Effects of bile salt structure on chiral separations with mixed micelles of bile salts and polyoxyethylene ethers using micellar electrokinetic capillary chromatography

The chiral resolving abilities of micellar solutions of four different bile salts alone and in mixtures with polyoxyethylene-4-dodecyl ether (C12E4) and methanol were investigated using MECC. The four bile salts investigated were the unconjugated sodium salts of cholic, deoxycholic, chenodeoxycholic and ursodeoxycholic acids.

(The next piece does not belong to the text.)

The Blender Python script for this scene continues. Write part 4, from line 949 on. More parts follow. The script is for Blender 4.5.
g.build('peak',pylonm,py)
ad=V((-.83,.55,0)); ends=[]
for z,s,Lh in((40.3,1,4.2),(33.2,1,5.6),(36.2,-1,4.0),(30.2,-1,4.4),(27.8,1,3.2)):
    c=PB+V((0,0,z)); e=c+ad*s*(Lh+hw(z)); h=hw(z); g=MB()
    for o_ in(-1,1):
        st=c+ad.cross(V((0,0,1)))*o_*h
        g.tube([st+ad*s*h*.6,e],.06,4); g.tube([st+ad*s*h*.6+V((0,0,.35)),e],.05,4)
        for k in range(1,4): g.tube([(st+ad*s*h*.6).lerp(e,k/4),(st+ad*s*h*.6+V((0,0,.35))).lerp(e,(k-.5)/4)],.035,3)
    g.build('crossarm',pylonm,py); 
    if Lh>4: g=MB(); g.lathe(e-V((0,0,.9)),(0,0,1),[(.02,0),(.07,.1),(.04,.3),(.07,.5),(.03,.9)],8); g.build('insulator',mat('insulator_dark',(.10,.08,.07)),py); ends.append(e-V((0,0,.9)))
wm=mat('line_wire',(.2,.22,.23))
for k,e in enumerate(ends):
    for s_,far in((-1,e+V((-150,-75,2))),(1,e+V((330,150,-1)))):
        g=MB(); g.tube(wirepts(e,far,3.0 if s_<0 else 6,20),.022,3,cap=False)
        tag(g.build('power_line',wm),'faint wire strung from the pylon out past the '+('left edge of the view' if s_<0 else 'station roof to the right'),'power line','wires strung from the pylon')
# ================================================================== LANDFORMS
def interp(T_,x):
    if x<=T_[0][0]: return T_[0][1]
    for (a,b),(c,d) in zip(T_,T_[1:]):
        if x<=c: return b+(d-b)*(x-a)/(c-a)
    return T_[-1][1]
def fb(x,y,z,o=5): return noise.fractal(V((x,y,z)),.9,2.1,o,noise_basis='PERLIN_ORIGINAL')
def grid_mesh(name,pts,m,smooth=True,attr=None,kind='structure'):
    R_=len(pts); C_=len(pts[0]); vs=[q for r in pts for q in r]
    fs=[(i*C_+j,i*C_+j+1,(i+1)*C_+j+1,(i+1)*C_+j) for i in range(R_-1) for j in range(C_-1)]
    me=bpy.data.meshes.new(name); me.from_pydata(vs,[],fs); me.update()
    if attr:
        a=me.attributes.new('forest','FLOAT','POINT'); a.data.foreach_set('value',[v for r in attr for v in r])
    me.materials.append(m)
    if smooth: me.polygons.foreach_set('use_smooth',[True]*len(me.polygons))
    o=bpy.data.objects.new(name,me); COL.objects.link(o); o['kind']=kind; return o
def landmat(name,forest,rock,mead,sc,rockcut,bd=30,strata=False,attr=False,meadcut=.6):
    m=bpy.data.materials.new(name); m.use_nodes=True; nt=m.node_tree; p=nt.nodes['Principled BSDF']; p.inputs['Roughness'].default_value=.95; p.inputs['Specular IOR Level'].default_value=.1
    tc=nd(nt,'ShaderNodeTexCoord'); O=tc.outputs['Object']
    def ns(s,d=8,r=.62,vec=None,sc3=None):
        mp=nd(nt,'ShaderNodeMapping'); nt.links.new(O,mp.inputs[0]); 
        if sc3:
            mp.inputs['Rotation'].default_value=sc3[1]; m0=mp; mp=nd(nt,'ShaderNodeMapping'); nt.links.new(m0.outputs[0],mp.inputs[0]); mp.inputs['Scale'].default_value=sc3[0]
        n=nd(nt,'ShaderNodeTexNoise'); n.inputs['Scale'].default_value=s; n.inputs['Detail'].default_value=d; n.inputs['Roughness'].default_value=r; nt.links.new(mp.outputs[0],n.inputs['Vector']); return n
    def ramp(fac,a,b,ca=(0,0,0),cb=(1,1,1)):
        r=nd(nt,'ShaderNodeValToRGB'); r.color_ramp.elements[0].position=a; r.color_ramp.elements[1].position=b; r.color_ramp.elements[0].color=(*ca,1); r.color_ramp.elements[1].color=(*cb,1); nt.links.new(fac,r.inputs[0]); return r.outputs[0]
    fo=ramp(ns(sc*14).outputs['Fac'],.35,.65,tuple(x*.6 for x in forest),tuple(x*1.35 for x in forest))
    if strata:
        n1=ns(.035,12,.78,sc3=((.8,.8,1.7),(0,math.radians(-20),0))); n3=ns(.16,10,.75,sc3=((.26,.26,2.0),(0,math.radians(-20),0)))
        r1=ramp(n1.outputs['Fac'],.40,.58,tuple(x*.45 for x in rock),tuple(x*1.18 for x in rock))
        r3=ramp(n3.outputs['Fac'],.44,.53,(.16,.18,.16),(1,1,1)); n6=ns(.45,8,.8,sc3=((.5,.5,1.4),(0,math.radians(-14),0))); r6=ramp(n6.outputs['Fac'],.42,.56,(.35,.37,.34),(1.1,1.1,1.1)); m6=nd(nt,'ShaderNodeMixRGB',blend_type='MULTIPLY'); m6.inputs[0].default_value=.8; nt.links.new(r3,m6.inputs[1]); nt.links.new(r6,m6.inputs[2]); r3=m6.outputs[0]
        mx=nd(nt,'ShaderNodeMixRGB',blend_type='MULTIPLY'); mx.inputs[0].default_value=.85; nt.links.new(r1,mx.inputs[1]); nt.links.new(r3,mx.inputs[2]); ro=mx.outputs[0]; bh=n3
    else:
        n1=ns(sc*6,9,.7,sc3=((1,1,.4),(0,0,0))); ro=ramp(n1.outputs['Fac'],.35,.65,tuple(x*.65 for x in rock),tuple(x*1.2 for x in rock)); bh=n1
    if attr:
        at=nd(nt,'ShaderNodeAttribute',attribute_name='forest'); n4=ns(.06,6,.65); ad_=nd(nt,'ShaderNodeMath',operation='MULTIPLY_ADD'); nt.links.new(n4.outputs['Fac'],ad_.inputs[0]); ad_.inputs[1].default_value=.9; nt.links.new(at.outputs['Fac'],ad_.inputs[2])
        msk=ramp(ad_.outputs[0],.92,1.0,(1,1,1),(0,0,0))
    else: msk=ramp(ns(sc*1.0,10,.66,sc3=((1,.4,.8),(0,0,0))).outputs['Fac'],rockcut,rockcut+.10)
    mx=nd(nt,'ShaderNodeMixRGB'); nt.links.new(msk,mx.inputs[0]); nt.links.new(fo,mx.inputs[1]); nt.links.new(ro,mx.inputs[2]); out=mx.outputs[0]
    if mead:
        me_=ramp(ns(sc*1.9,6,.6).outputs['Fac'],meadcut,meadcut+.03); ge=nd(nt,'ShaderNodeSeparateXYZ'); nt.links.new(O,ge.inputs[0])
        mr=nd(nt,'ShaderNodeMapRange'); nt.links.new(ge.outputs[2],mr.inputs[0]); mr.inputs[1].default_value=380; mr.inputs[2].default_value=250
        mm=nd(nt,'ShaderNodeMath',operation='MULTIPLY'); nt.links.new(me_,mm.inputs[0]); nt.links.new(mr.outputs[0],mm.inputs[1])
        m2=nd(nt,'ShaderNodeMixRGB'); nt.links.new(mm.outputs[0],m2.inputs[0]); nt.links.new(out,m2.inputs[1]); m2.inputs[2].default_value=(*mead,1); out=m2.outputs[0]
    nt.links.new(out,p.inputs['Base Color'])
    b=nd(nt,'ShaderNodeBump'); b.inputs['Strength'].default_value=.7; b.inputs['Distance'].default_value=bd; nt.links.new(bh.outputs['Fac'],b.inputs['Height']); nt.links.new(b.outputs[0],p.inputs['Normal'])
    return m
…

The test solutes included verapamil, norverapamil, gallopamil, bi-2-naphthol, atenolol and BAYK8644. The relative hydrophobicities of the micellar aggregates formed in solutions of binary mixtures of each bile salt with C12E4 were investigated by fluorescence spectroscopy using pyrene as a probe molecule. The observed enantiomeric resolution for the test compounds using these binary mixtures as MECC pseudo-stationary phases was determined. Correlations between micellar hydrophobicity for these solutions and chiral resolution of these test solutes are presented. The addition of C12E4 with or without methanol to solutions of sodium cholate and sodium deoxycholate enhanced the chiral resolution observed for compounds containing a longer hydrocarbon chain separating some of the major functional groups from the chiral center. The pure bile salt solutions generally provided better chiral resolution for the compounds where the major functional groups, such as aromatic rings, were closer to the chiral center.